DeKalb County School District officials say they have completed tasks required by accrediting council AdvancED to regain full accreditation, despite concerns earlier this year from AdvancED’s leader about school board practices.
The district was given 14 items to work on by a monitoring review board from AdvancED. As of February 2015, just three of those were still listed as not being complete. They were:
• Implement policies and procedures that ensure segregation of duties of the board and the administration. This would include eliminating board working committees that result in board members assuming functions that should be the responsibility of administrative staff.
• Develop processes to ensure continuous improvement in efforts to make the board a highly effective governing body.
• Develop and implement plans, policies and processes to monitor, evaluate and sustain the school system’s continuous improvement efforts.
Efforts to reach Mark Elgart, President and CEO of AdvancED, for comment by phone or in person have been unsuccessful.
District spokesman Quinn Hudson said AdvancED’s monitoring review team met with district officials in early December. That’s when the district laid out its case for gaining full accreditation, which it has not had in more than five years.
According to a report by the monitoring review team, this is its process: An on-site team meets with the superintendent and interviews about two dozen stakeholders selected by the school system representing board members, district office staff, regional superintendents, principals, parents and others. The team also reviews evidence the system provided in a progress report; then it reports its findings.

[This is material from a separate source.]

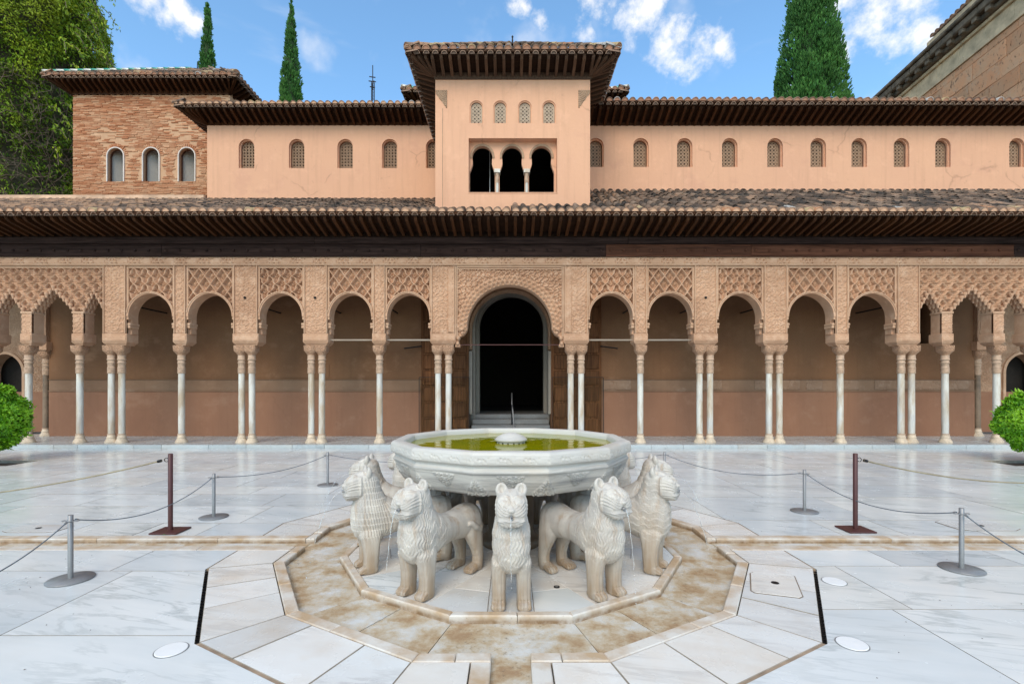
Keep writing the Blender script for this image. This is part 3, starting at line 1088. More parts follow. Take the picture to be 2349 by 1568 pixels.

The district was “Accredited on Probation” after an October 2012 site review amid slumping test scores and budget mismanagement, evidenced by a $14 million deficit. The district already had been listed as “Accredited on Advisement,” one step beneath unconditional accreditation.
After a December 2013 visit, the district’s accreditation was boosted to “Accredited Warned.” A visit in December 2014 moved it up to “Accredited on Advisement.”
Elgart voiced his displeasure this spring on the timeline the district used to replace Superintendent Michael Thurmond. It began working with a search firm in late 2014 to find a new superintendent, though officials had known more than a year that Thurmond intended to vacate the role by July 2015.
He pointed to the search firm DeKalb hired, PROACT Search, noting that Atlanta Public Schools had hired and fired that firm and that federal investigators were delving into the company’s practices. PROACT’s leader, Gary Solomon, has remained silent about any potential wrongdoing.